Data lines:
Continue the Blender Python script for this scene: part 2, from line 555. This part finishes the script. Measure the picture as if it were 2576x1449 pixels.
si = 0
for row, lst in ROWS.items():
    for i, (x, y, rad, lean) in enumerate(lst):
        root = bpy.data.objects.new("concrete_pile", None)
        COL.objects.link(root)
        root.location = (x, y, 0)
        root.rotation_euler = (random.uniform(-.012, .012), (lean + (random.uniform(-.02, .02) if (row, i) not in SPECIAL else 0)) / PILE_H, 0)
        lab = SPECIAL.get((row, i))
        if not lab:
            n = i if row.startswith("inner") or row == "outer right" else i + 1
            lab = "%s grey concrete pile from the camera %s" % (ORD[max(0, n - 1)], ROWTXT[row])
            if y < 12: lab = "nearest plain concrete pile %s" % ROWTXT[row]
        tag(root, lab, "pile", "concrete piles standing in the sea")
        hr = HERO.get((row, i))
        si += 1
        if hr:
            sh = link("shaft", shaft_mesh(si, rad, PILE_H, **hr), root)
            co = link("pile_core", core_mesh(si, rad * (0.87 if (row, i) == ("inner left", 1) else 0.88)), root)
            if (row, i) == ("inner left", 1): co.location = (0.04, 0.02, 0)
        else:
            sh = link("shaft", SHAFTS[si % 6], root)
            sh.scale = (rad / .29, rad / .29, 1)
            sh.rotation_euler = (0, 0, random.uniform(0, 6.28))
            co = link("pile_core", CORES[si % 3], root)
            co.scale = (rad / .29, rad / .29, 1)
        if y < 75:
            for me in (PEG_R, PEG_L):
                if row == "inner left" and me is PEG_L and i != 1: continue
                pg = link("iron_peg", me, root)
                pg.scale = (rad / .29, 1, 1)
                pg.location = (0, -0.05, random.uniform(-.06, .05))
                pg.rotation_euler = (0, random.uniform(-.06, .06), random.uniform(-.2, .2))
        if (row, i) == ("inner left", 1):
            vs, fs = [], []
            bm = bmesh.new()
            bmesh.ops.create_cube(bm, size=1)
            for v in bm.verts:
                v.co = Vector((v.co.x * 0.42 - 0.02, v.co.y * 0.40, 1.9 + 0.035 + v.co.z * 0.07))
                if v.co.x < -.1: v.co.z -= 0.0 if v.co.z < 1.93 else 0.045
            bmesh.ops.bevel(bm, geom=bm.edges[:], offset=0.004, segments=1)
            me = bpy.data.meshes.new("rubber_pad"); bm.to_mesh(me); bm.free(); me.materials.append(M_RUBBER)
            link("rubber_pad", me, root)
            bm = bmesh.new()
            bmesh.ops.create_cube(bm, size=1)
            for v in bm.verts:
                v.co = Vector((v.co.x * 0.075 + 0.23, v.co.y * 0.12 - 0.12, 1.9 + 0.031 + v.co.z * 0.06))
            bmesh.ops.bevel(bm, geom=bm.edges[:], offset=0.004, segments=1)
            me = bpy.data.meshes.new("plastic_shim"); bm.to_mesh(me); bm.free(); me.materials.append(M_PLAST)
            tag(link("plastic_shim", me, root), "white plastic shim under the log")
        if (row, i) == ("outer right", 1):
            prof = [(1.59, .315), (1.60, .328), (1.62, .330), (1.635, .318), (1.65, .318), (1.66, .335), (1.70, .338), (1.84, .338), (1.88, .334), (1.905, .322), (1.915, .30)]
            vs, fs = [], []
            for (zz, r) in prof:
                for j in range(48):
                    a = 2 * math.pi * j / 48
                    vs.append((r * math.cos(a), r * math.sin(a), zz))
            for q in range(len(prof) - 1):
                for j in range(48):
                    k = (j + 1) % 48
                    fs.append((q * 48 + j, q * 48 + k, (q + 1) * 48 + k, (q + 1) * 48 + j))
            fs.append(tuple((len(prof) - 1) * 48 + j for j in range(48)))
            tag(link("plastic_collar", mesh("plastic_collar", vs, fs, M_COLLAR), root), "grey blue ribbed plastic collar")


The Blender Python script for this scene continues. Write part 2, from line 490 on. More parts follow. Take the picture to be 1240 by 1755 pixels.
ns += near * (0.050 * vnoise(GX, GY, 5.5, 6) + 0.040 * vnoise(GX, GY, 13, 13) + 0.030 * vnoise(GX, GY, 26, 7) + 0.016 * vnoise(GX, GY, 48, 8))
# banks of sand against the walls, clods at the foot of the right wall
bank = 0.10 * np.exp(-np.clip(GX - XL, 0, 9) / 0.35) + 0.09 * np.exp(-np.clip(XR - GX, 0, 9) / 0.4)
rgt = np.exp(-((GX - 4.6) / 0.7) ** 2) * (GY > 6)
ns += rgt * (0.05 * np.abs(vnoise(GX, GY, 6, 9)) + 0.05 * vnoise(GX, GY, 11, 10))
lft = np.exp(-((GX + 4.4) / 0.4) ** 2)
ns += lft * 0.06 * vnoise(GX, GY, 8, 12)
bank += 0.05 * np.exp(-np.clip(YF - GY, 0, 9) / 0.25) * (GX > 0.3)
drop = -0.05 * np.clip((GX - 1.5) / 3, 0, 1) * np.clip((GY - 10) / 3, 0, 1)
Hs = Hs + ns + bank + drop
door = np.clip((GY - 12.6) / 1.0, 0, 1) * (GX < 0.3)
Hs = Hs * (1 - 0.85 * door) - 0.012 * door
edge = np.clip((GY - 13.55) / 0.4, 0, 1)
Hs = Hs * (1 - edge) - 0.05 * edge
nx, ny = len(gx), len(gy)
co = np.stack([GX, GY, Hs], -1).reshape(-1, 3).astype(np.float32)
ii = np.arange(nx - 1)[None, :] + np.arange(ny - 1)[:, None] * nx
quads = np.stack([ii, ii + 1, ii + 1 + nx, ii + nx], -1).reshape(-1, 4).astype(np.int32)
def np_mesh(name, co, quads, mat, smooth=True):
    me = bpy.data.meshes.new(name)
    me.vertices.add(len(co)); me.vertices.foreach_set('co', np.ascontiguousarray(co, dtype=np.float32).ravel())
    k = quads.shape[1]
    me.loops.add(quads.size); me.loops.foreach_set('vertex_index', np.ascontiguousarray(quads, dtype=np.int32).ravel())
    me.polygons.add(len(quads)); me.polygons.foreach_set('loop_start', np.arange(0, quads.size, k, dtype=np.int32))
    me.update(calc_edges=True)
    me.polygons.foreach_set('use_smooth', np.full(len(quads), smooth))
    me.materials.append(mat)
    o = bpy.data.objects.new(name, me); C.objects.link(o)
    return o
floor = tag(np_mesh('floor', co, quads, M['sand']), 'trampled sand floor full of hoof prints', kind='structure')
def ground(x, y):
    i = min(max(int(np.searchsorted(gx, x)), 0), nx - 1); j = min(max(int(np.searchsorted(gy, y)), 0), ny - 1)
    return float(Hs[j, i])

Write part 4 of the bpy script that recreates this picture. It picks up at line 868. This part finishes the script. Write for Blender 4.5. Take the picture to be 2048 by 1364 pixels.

Problem description: Write down all the entries again without a single difference.

Reply to the exercise:
Continue the Blender Python script for this scene: part 2, from line 555. This part finishes the script. Measure the picture as if it were 2576x1449 pixels.
si = 0
for row, lst in ROWS.items():
    for i, (x, y, rad, lean) in enumerate(lst):
        root = bpy.data.objects.new("concrete_pile", None)
        COL.objects.link(root)
        root.location = (x, y, 0)
        root.rotation_euler = (random.uniform(-.012, .012), (lean + (random.uniform(-.02, .02) if (row, i) not in SPECIAL else 0)) / PILE_H, 0)
        lab = SPECIAL.get((row, i))
        if not lab:
            n = i if row.startswith("inner") or row == "outer right" else i + 1
            lab = "%s grey concrete pile from the camera %s" % (ORD[max(0, n - 1)], ROWTXT[row])
            if y < 12: lab = "nearest plain concrete pile %s" % ROWTXT[row]
        tag(root, lab, "pile", "concrete piles standing in the sea")
        hr = HERO.get((row, i))
        si += 1
        if hr:
            sh = link("shaft", shaft_mesh(si, rad, PILE_H, **hr), root)
            co = link("pile_core", core_mesh(si, rad * (0.87 if (row, i) == ("inner left", 1) else 0.88)), root)
            if (row, i) == ("inner left", 1): co.location = (0.04, 0.02, 0)
        else:
            sh = link("shaft", SHAFTS[si % 6], root)
            sh.scale = (rad / .29, rad / .29, 1)
            sh.rotation_euler = (0, 0, random.uniform(0, 6.28))
            co = link("pile_core", CORES[si % 3], root)
            co.scale = (rad / .29, rad / .29, 1)
        if y < 75:
            for me in (PEG_R, PEG_L):
                if row == "inner left" and me is PEG_L and i != 1: continue
                pg = link("iron_peg", me, root)
                pg.scale = (rad / .29, 1, 1)
                pg.location = (0, -0.05, random.uniform(-.06, .05))
                pg.rotation_euler = (0, random.uniform(-.06, .06), random.uniform(-.2, .2))
        if (row, i) == ("inner left", 1):
            vs, fs = [], []
            bm = bmesh.new()
            bmesh.ops.create_cube(bm, size=1)
            for v in bm.verts:
                v.co = Vector((v.co.x * 0.42 - 0.02, v.co.y * 0.40, 1.9 + 0.035 + v.co.z * 0.07))
                if v.co.x < -.1: v.co.z -= 0.0 if v.co.z < 1.93 else 0.045
            bmesh.ops.bevel(bm, geom=bm.edges[:], offset=0.004, segments=1)
            me = bpy.data.meshes.new("rubber_pad"); bm.to_mesh(me); bm.free(); me.materials.append(M_RUBBER)
            link("rubber_pad", me, root)
            bm = bmesh.new()
            bmesh.ops.create_cube(bm, size=1)
            for v in bm.verts:
                v.co = Vector((v.co.x * 0.075 + 0.23, v.co.y * 0.12 - 0.12, 1.9 + 0.031 + v.co.z * 0.06))
            bmesh.ops.bevel(bm, geom=bm.edges[:], offset=0.004, segments=1)
            me = bpy.data.meshes.new("plastic_shim"); bm.to_mesh(me); bm.free(); me.materials.append(M_PLAST)
            tag(link("plastic_shim", me, root), "white plastic shim under the log")
        if (row, i) == ("outer right", 1):
            prof = [(1.59, .315), (1.60, .328), (1.62, .330), (1.635, .318), (1.65, .318), (1.66, .335), (1.70, .338), (1.84, .338), (1.88, .334), (1.905, .322), (1.915, .30)]
            vs, fs = [], []
            for (zz, r) in prof:
                for j in range(48):
                    a = 2 * math.pi * j / 48
                    vs.append((r * math.cos(a), r * math.sin(a), zz))
            for q in range(len(prof) - 1):
                for j in range(48):
                    k = (j + 1) % 48
                    fs.append((q * 48 + j, q * 48 + k, (q + 1) * 48 + k, (q + 1) * 48 + j))
            fs.append(tuple((len(prof) - 1) * 48 + j for j in range(48)))
            tag(link("plastic_collar", mesh("plastic_collar", vs, fs, M_COLLAR), root), "grey blue ribbed plastic collar")


The Blender Python script for this scene continues. Write part 2, from line 490 on. More parts follow. Take the picture to be 1240 by 1755 pixels.
ns += near * (0.050 * vnoise(GX, GY, 5.5, 6) + 0.040 * vnoise(GX, GY, 13, 13) + 0.030 * vnoise(GX, GY, 26, 7) + 0.016 * vnoise(GX, GY, 48, 8))
# banks of sand against the walls, clods at the foot of the right wall
bank = 0.10 * np.exp(-np.clip(GX - XL, 0, 9) / 0.35) + 0.09 * np.exp(-np.clip(XR - GX, 0, 9) / 0.4)
rgt = np.exp(-((GX - 4.6) / 0.7) ** 2) * (GY > 6)
ns += rgt * (0.05 * np.abs(vnoise(GX, GY, 6, 9)) + 0.05 * vnoise(GX, GY, 11, 10))
lft = np.exp(-((GX + 4.4) / 0.4) ** 2)
ns += lft * 0.06 * vnoise(GX, GY, 8, 12)
bank += 0.05 * np.exp(-np.clip(YF - GY, 0, 9) / 0.25) * (GX > 0.3)
drop = -0.05 * np.clip((GX - 1.5) / 3, 0, 1) * np.clip((GY - 10) / 3, 0, 1)
Hs = Hs + ns + bank + drop
door = np.clip((GY - 12.6) / 1.0, 0, 1) * (GX < 0.3)
Hs = Hs * (1 - 0.85 * door) - 0.012 * door
edge = np.clip((GY - 13.55) / 0.4, 0, 1)
Hs = Hs * (1 - edge) - 0.05 * edge
nx, ny = len(gx), len(gy)
co = np.stack([GX, GY, Hs], -1).reshape(-1, 3).astype(np.float32)
ii = np.arange(nx - 1)[None, :] + np.arange(ny - 1)[:, None] * nx
quads = np.stack([ii, ii + 1, ii + 1 + nx, ii + nx], -1).reshape(-1, 4).astype(np.int32)
def np_mesh(name, co, quads, mat, smooth=True):
    me = bpy.data.meshes.new(name)
    me.vertices.add(len(co)); me.vertices.foreach_set('co', np.ascontiguousarray(co, dtype=np.float32).ravel())
    k = quads.shape[1]
    me.loops.add(quads.size); me.loops.foreach_set('vertex_index', np.ascontiguousarray(quads, dtype=np.int32).ravel())
    me.polygons.add(len(quads)); me.polygons.foreach_set('loop_start', np.arange(0, quads.size, k, dtype=np.int32))
    me.update(calc_edges=True)
    me.polygons.foreach_set('use_smooth', np.full(len(quads), smooth))
    me.materials.append(mat)
    o = bpy.data.objects.new(name, me); C.objects.link(o)
    return o
floor = tag(np_mesh('floor', co, quads, M['sand']), 'trampled sand floor full of hoof prints', kind='structure')
def ground(x, y):
    i = min(max(int(np.searchsorted(gx, x)), 0), nx - 1); j = min(max(int(np.searchsorted(gy, y)), 0), ny - 1)
    return float(Hs[j, i])

Write part 4 of the bpy script that recreates this picture. It picks up at line 868. This part finishes the script. Write for Blender 4.5. Take the picture to be 2048 by 1364 pixels.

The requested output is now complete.